## SOURCE EXCERPT
—————

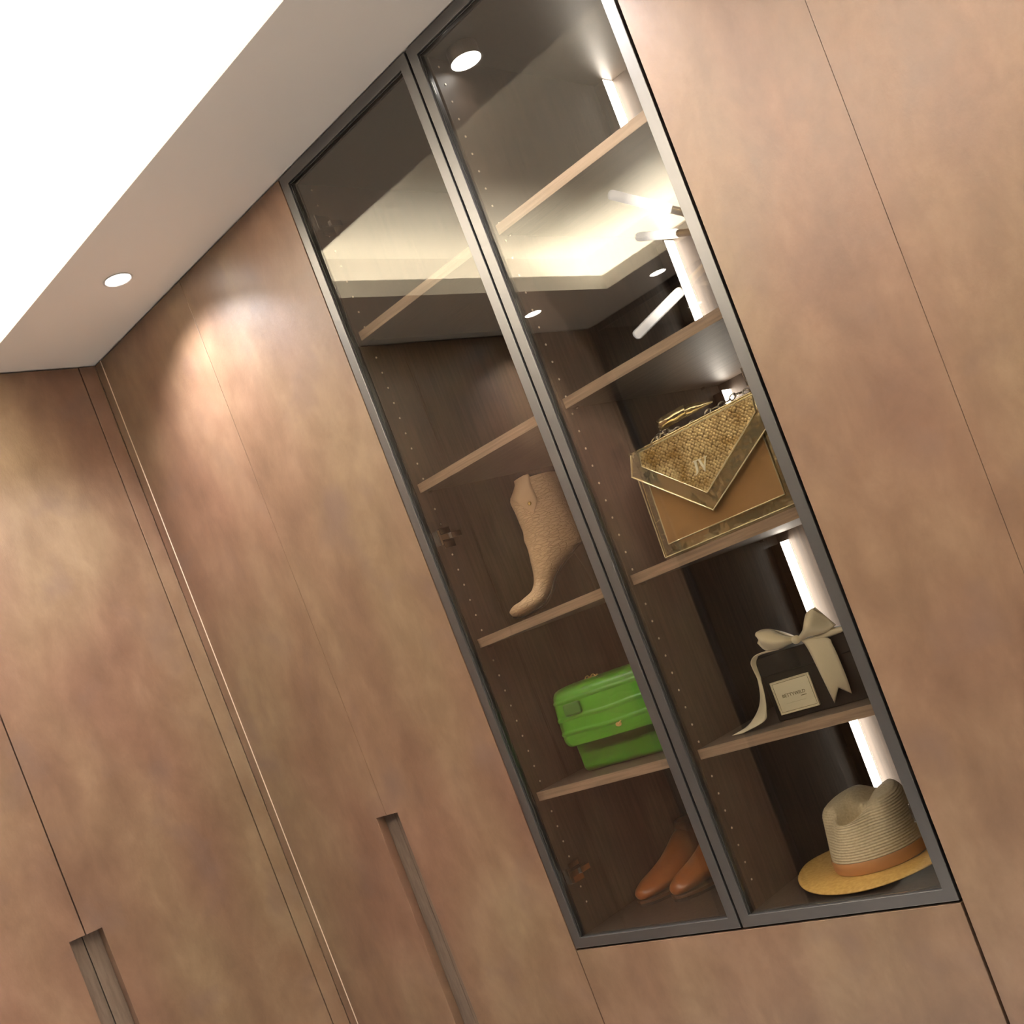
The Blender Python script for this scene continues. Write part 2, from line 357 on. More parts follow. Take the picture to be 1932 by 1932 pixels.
# LED corner profiles behind the right-hand shelves
segs = [(-.028, SH[0] + .001)] + [(SH[i] - ST - .020, SH[i + 1] + .001) for i in range(3)] + [(SH[3] - ST - .012, -1.679)]
for a, b in segs:
    h_ = mk('light_strip', box(1.3254, 1.3494, .5350, .5700, CEIL + a, CEIL + b), M['walnut'], dc, label='slim vertical light strip')
    mk('diffuser', box(1.3495, 1.3505, .5355, .5698, CEIL + a + .001, CEIL + b - .001), M['led'], h_, label='glowing white diffuser')
# surface puck lamp under the top panel
pk = mk('puck_lamp', join(cyl((1.362, .083, zt - .0212), (1.362, .083, zt - .0465), .0295, n=36)), M['walnut'], dc, bevel=.001)
mk('lens', cyl((1.362, .083, zt - .0466), (1.362, .083, zt - .0474), .0290, n=36), M['lens2'], pk)
l = bpy.data.lights.new('puck_beam', 'SPOT'); l.energy = .5; l.color = (1, .93, .87); l.spot_size = math.radians(120); l.spot_blend = .8; l.shadow_soft_size = .02
o = bpy.data.objects.new('puck_beam', l); COL.objects.link(o); o.parent = dc; o.location = Vector((1.362, .083, zt - .056)) - Vector((1.3012, 0, CB))
# glass doors
def glass_door(x0, x1, hinge_left):
    z0, z1, fw = CB, CEIL - .0035, .0212
    rails = []
    A = [(x0, z0), (x1, z0), (x1, z1), (x0, z1)]; Bq = [(x0 + fw, z0 + fw), (x1 - fw, z0 + fw), (x1 - fw, z1 - fw), (x0 + fw, z1 - fw)]
    V = [(a, y, z) for y in (0, .021) for a, z in A + Bq]
    F = []
    for i in range(4):
        j = (i + 1) % 4
        F += [(i, j, 4 + j, 4 + i), (8 + i, 12 + i, 12 + j, 8 + j), (i, 8 + i, 8 + j, j), (4 + i, 4 + j, 12 + j, 12 + i)]
    d = mk('glass_door', (V, F), M['alu'], dc, bevel=.0009, label='slim dark grey aluminium frame')
    g = .0018
    q = [(x0 + fw + .0002, z0 + fw + .0002), (x1 - fw - .0002, z0 + fw + .0002), (x1 - fw - .0002, z1 - fw - .0002), (x0 + fw + .0002, z1 - fw - .0002)]
    qi = [(q[0][0] + g, q[0][1] + .0002), (q[1][0] - g, q[1][1] + .0002), (q[2][0] - g, q[2][1] - g), (q[3][0] + g, q[3][1] - g)]
    V = [(a, y, z) for y in (.0055, .0088) for a, z in q + qi]
    mk('gasket', (V, F), M['gasket'], d)
    mk('glass_pane', box(q[0][0], q[1][0], .0090, .0130, q[0][1], q[2][1]), M['pane'], d)
    hx = .9004 if hinge_left else 1.7028; s = 1 if hinge_left else -1
    for z in (-.117, -.809, -1.555):
        zz = CEIL + z
        h = mk('hinge', join(box(hx, hx + s * .003, .044, .078, zz - .022, zz + .022), box(hx + s * .003, hx + s * .013, .026, .090, zz - .007, zz + .007), box(hx + s * .013, hx + s * .018, .060, .090, zz - .0065, zz + .0065),
                             box(hx + s * .002, hx + s * .018, .0215, .030, zz - .016, zz + .016)), M['chrome'], d, bevel=.0012)
    return d
glass_door(.8806, 1.3003, True); glass_door(1.3050, 1.7212, False)

# ------------------------------------------------------------------ tan ankle boot
def loft(Ls, Rs, th, org, e, n=20, power=2.3, nsub=3, cap=True):
    """tube through matching left / right outline points in a vertical plane; th = half thickness list"""
    e = Vector((e[0], e[1], 0)).normalized(); nrm = Vector((-e.y, e.x, 0)); K = (len(Ls) - 1) * nsub + 1
    A = along([(a, b, 0) for a, b in Ls], K); Bq = along([(a, b, 0) for a, b in Rs], K); T_ = along([(t, 0, 0) for t in th], K)
    rows = []
    for k in range(K):
        c = (A[k] + Bq[k]) / 2; h = (Bq[k] - A[k]) / 2; row = []
        for i in range(n):
            t = 2 * math.pi * i / n; ct, s_ = math.cos(t), math.sin(t)
            x = math.copysign(abs(ct) ** (2 / power), ct); y = math.copysign(abs(s_) ** (2 / power), s_)
            p = c + h * x; q = Vector((org[0], org[1], 0)) + e * p.x + nrm * (y * T_[k].x); q.z = p.y; row.append(tuple(q))
        rows.append(row)
    V = [p for r in rows for p in r]
    F = [(i * n + j, i * n + (j + 1) % n, (i + 1) * n + (j + 1) % n, (i + 1) * n + j) for i in range(K - 1) for j in range(n)]
    if cap: F.append(tuple((K - 1) * n + j for j in range(n)))
    return V, F
def leather(name, col, dark, rough=.38, scale=90, strength=.5, stretch=(1, 1, 2.6), coat=.0, bd=.0010):
    m, nt, N, L, B = mat(name)
    t = N.new('ShaderNodeTexCoord'); mp = N.new('ShaderNodeMapping'); mp.inputs['Scale'].default_value = stretch; L.new(t.outputs['Object'], mp.inputs['Vector'])
    n = N.new('ShaderNodeTexNoise'); n.inputs['Scale'].default_value = scale * .35; n.inputs['Detail'].default_value = 3; n.inputs['Distortion'].default_value = 1; L.new(mp.outputs['Vector'], n.inputs['Vector'])
    v = N.new('ShaderNodeTexVoronoi'); v.feature = 'DISTANCE_TO_EDGE'; v.inputs['Scale'].default_value = scale
    wv = N.new('ShaderNodeVectorMath'); wv.operation = 'MULTIPLY_ADD'; wv.inputs[1].default_value = (.012, .012, .012); L.new(n.outputs['Color'], wv.inputs[0]); L.new(mp.outputs['Vector'], wv.inputs[2]); L.new(wv.outputs[0], v.inputs['Vector'])
    r = ramp(N, [(.0, (0, 0, 0)), (.10, (1, 1, 1))]); L.new(v.outputs['Distance'], r.inputs['Fac'])
    L.new(mixc(N, L, n.outputs['Fac'], dark, col), B.inputs['Base Color']); B.inputs['Roughness'].default_value = rough; B.inputs['Coat Weight'].default_value = coat
    bp = N.new('ShaderNodeBump'); bp.inputs['Strength'].default_value = strength; bp.inputs['Distance'].default_value = bd
    L.new(r.outputs['Color'], bp.inputs['Height']); L.new(bp.outputs['Normal'], B.inputs['Normal'])
    return m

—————

## SET EXERCISE
Every line above should be returned exactly; the pictures stay out.

## WRITTEN SOLUTION
The Blender Python script for this scene continues. Write part 2, from line 357 on. More parts follow. Take the picture to be 1932 by 1932 pixels.
# LED corner profiles behind the right-hand shelves
segs = [(-.028, SH[0] + .001)] + [(SH[i] - ST - .020, SH[i + 1] + .001) for i in range(3)] + [(SH[3] - ST - .012, -1.679)]
for a, b in segs:
    h_ = mk('light_strip', box(1.3254, 1.3494, .5350, .5700, CEIL + a, CEIL + b), M['walnut'], dc, label='slim vertical light strip')
    mk('diffuser', box(1.3495, 1.3505, .5355, .5698, CEIL + a + .001, CEIL + b - .001), M['led'], h_, label='glowing white diffuser')
# surface puck lamp under the top panel
pk = mk('puck_lamp', join(cyl((1.362, .083, zt - .0212), (1.362, .083, zt - .0465), .0295, n=36)), M['walnut'], dc, bevel=.001)
mk('lens', cyl((1.362, .083, zt - .0466), (1.362, .083, zt - .0474), .0290, n=36), M['lens2'], pk)
l = bpy.data.lights.new('puck_beam', 'SPOT'); l.energy = .5; l.color = (1, .93, .87); l.spot_size = math.radians(120); l.spot_blend = .8; l.shadow_soft_size = .02
o = bpy.data.objects.new('puck_beam', l); COL.objects.link(o); o.parent = dc; o.location = Vector((1.362, .083, zt - .056)) - Vector((1.3012, 0, CB))
# glass doors
def glass_door(x0, x1, hinge_left):
    z0, z1, fw = CB, CEIL - .0035, .0212
    rails = []
    A = [(x0, z0), (x1, z0), (x1, z1), (x0, z1)]; Bq = [(x0 + fw, z0 + fw), (x1 - fw, z0 + fw), (x1 - fw, z1 - fw), (x0 + fw, z1 - fw)]
    V = [(a, y, z) for y in (0, .021) for a, z in A + Bq]
    F = []
    for i in range(4):
        j = (i + 1) % 4
        F += [(i, j, 4 + j, 4 + i), (8 + i, 12 + i, 12 + j, 8 + j), (i, 8 + i, 8 + j, j), (4 + i, 4 + j, 12 + j, 12 + i)]
    d = mk('glass_door', (V, F), M['alu'], dc, bevel=.0009, label='slim dark grey aluminium frame')
    g = .0018
    q = [(x0 + fw + .0002, z0 + fw + .0002), (x1 - fw - .0002, z0 + fw + .0002), (x1 - fw - .0002, z1 - fw - .0002), (x0 + fw + .0002, z1 - fw - .0002)]
    qi = [(q[0][0] + g, q[0][1] + .0002), (q[1][0] - g, q[1][1] + .0002), (q[2][0] - g, q[2][1] - g), (q[3][0] + g, q[3][1] - g)]
    V = [(a, y, z) for y in (.0055, .0088) for a, z in q + qi]
    mk('gasket', (V, F), M['gasket'], d)
    mk('glass_pane', box(q[0][0], q[1][0], .0090, .0130, q[0][1], q[2][1]), M['pane'], d)
    hx = .9004 if hinge_left else 1.7028; s = 1 if hinge_left else -1
    for z in (-.117, -.809, -1.555):
        zz = CEIL + z
        h = mk('hinge', join(box(hx, hx + s * .003, .044, .078, zz - .022, zz + .022), box(hx + s * .003, hx + s * .013, .026, .090, zz - .007, zz + .007), box(hx + s * .013, hx + s * .018, .060, .090, zz - .0065, zz + .0065),
                             box(hx + s * .002, hx + s * .018, .0215, .030, zz - .016, zz + .016)), M['chrome'], d, bevel=.0012)
    return d
glass_door(.8806, 1.3003, True); glass_door(1.3050, 1.7212, False)

# ------------------------------------------------------------------ tan ankle boot
def loft(Ls, Rs, th, org, e, n=20, power=2.3, nsub=3, cap=True):
    """tube through matching left / right outline points in a vertical plane; th = half thickness list"""
    e = Vector((e[0], e[1], 0)).normalized(); nrm = Vector((-e.y, e.x, 0)); K = (len(Ls) - 1) * nsub + 1
    A = along([(a, b, 0) for a, b in Ls], K); Bq = along([(a, b, 0) for a, b in Rs], K); T_ = along([(t, 0, 0) for t in th], K)
    rows = []
    for k in range(K):
        c = (A[k] + Bq[k]) / 2; h = (Bq[k] - A[k]) / 2; row = []
        for i in range(n):
            t = 2 * math.pi * i / n; ct, s_ = math.cos(t), math.sin(t)
            x = math.copysign(abs(ct) ** (2 / power), ct); y = math.copysign(abs(s_) ** (2 / power), s_)
            p = c + h * x; q = Vector((org[0], org[1], 0)) + e * p.x + nrm * (y * T_[k].x); q.z = p.y; row.append(tuple(q))
        rows.append(row)
    V = [p for r in rows for p in r]
    F = [(i * n + j, i * n + (j + 1) % n, (i + 1) * n + (j + 1) % n, (i + 1) * n + j) for i in range(K - 1) for j in range(n)]
    if cap: F.append(tuple((K - 1) * n + j for j in range(n)))
    return V, F
def leather(name, col, dark, rough=.38, scale=90, strength=.5, stretch=(1, 1, 2.6), coat=.0, bd=.0010):
    m, nt, N, L, B = mat(name)
    t = N.new('ShaderNodeTexCoord'); mp = N.new('ShaderNodeMapping'); mp.inputs['Scale'].default_value = stretch; L.new(t.outputs['Object'], mp.inputs['Vector'])
    n = N.new('ShaderNodeTexNoise'); n.inputs['Scale'].default_value = scale * .35; n.inputs['Detail'].default_value = 3; n.inputs['Distortion'].default_value = 1; L.new(mp.outputs['Vector'], n.inputs['Vector'])
    v = N.new('ShaderNodeTexVoronoi'); v.feature = 'DISTANCE_TO_EDGE'; v.inputs['Scale'].default_value = scale
    wv = N.new('ShaderNodeVectorMath'); wv.operation = 'MULTIPLY_ADD'; wv.inputs[1].default_value = (.012, .012, .012); L.new(n.outputs['Color'], wv.inputs[0]); L.new(mp.outputs['Vector'], wv.inputs[2]); L.new(wv.outputs[0], v.inputs['Vector'])
    r = ramp(N, [(.0, (0, 0, 0)), (.10, (1, 1, 1))]); L.new(v.outputs['Distance'], r.inputs['Fac'])
    L.new(mixc(N, L, n.outputs['Fac'], dark, col), B.inputs['Base Color']); B.inputs['Roughness'].default_value = rough; B.inputs['Coat Weight'].default_value = coat
    bp = N.new('ShaderNodeBump'); bp.inputs['Strength'].default_value = strength; bp.inputs['Distance'].default_value = bd
    L.new(r.outputs['Color'], bp.inputs['Height']); L.new(bp.outputs['Normal'], B.inputs['Normal'])
    return m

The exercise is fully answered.